INSTRUCTION:
Copy out every line of the records where the string "script" occurs.

* begin RECORDS FOR PROCESSING *

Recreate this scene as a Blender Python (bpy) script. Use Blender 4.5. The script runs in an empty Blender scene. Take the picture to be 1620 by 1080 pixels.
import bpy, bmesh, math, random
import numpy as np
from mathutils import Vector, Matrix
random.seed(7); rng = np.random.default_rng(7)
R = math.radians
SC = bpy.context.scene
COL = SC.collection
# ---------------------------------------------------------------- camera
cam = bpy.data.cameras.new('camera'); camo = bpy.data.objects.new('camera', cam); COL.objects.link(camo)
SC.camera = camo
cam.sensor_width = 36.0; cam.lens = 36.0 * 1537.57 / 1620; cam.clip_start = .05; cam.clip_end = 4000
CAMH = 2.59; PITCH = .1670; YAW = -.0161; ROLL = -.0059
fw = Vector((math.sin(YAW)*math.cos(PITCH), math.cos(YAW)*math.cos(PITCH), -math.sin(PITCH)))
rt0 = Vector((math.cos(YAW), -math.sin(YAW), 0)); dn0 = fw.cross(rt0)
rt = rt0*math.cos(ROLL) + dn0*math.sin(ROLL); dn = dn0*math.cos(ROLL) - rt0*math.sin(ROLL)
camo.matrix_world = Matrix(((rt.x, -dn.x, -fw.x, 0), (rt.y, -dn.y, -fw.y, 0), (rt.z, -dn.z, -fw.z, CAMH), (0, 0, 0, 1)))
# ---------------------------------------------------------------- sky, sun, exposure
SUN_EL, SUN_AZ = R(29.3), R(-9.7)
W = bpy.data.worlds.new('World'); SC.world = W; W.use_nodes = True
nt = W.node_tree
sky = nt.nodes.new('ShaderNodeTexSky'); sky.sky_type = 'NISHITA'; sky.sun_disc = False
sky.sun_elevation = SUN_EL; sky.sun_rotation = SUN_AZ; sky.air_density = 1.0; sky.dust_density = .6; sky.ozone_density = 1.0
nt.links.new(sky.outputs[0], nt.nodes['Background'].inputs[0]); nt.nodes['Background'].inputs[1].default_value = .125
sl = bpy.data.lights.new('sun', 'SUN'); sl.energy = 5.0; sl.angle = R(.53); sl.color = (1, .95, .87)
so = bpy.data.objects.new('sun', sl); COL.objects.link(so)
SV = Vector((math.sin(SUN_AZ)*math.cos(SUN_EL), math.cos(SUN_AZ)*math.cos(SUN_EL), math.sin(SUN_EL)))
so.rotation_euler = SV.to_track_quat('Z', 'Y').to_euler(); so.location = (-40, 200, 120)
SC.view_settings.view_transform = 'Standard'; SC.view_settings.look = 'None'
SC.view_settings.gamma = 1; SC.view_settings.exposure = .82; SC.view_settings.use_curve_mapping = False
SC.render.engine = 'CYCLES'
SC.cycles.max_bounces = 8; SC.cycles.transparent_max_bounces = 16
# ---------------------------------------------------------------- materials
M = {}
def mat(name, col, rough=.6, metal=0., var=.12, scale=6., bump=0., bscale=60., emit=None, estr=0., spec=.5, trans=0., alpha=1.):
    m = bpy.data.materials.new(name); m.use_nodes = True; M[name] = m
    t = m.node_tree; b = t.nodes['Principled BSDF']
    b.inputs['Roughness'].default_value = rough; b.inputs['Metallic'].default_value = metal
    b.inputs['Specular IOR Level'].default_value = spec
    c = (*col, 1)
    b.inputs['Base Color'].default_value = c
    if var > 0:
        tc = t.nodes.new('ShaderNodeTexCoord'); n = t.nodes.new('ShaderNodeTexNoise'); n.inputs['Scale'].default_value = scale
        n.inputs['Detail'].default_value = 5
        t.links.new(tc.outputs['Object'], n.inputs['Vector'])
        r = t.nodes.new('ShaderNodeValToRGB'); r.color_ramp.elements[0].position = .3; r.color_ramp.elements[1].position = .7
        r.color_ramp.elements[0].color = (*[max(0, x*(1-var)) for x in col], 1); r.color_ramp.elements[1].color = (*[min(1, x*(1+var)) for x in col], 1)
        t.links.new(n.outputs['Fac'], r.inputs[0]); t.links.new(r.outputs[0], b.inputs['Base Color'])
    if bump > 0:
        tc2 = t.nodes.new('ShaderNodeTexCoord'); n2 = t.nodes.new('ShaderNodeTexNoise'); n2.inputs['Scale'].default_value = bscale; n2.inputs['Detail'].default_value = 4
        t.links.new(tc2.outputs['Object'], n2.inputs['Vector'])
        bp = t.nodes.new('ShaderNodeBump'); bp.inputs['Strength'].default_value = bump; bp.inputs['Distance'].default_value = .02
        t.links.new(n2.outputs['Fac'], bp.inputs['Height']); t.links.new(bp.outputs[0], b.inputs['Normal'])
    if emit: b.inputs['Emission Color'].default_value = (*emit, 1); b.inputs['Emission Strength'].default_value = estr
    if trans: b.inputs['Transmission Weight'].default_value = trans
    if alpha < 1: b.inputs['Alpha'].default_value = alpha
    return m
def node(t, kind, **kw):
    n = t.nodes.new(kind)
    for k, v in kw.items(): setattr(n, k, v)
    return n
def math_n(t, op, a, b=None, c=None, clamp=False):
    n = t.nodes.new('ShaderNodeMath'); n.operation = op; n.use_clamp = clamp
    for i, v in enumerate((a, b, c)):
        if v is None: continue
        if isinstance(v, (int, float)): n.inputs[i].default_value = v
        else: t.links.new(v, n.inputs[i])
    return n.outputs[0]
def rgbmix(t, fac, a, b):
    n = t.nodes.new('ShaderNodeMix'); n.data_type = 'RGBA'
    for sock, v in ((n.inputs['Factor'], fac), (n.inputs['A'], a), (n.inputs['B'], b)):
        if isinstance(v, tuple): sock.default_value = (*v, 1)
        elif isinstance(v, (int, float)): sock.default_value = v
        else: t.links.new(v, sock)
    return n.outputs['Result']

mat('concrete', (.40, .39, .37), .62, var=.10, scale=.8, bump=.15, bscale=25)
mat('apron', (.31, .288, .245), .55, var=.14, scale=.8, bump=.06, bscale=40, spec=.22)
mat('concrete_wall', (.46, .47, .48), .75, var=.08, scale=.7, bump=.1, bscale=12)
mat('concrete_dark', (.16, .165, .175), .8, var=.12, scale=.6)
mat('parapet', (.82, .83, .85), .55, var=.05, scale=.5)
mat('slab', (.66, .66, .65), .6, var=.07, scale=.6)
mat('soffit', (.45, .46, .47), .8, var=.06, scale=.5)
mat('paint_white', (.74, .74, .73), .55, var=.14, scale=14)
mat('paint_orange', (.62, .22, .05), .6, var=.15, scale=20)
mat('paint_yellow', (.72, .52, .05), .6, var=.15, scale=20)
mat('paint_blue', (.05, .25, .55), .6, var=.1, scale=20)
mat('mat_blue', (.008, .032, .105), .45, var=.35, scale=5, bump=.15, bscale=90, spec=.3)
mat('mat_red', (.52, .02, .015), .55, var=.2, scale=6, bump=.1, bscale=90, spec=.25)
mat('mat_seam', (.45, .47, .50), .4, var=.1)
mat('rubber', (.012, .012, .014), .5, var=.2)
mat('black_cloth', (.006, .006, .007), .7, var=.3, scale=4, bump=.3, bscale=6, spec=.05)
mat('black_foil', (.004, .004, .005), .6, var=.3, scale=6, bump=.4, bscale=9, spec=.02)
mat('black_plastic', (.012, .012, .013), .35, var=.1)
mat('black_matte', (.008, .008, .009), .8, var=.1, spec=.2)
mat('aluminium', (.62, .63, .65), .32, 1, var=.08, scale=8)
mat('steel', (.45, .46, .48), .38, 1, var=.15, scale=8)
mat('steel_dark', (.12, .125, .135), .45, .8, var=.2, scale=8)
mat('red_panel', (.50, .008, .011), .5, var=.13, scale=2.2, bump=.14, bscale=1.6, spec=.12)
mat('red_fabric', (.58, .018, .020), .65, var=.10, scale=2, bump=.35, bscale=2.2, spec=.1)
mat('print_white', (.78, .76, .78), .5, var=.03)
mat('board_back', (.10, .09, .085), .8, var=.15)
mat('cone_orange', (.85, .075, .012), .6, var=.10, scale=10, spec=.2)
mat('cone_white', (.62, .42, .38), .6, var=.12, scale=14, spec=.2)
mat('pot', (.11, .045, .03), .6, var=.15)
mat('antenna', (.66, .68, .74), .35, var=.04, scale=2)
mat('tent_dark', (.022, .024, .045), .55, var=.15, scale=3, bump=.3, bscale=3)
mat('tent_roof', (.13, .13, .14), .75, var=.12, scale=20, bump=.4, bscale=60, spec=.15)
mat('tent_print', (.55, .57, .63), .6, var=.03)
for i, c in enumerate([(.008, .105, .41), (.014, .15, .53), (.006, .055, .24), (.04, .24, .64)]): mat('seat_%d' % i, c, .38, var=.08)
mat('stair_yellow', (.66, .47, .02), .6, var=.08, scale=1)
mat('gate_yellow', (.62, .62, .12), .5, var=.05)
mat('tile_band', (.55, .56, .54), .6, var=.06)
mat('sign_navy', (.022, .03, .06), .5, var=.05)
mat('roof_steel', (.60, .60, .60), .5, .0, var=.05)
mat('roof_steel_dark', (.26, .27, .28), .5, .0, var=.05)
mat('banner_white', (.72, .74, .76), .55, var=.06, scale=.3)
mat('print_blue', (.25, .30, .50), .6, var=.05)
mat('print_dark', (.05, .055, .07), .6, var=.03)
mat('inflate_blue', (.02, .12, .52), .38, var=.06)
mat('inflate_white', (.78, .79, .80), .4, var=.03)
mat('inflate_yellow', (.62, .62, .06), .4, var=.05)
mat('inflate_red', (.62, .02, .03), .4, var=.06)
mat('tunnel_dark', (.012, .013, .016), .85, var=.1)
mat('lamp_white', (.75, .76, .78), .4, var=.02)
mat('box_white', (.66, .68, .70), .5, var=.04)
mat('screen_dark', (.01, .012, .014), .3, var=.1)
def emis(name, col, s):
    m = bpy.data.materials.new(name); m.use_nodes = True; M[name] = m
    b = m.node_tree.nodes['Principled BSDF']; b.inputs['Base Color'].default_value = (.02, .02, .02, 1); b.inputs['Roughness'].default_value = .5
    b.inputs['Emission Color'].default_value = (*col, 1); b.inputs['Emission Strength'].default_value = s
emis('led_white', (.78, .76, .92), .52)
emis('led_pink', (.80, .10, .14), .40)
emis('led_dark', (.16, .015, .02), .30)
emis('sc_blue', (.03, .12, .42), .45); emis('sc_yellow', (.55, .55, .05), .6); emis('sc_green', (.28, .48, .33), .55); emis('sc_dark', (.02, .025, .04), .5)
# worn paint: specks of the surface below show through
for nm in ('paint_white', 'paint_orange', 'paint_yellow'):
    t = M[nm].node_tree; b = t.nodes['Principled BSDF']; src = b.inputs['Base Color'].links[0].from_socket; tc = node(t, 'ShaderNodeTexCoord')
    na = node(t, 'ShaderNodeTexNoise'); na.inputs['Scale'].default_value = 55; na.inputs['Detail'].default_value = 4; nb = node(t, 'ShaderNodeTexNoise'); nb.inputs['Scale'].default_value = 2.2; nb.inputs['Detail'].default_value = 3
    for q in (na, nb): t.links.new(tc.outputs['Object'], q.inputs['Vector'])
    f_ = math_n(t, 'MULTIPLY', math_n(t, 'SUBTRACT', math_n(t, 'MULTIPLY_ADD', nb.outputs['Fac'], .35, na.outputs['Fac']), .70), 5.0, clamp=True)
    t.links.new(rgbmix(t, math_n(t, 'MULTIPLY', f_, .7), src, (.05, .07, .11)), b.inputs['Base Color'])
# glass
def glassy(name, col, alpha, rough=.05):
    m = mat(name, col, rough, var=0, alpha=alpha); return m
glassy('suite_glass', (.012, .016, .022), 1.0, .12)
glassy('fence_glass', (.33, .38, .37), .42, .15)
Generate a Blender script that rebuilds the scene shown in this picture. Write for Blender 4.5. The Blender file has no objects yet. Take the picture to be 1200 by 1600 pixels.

* end RECORDS FOR PROCESSING *

REPLY:
Recreate this scene as a Blender Python (bpy) script. Use Blender 4.5. The script runs in an empty Blender scene. Take the picture to be 1620 by 1080 pixels.
Generate a Blender script that rebuilds the scene shown in this picture. Write for Blender 4.5. The Blender file has no objects yet. Take the picture to be 1200 by 1600 pixels.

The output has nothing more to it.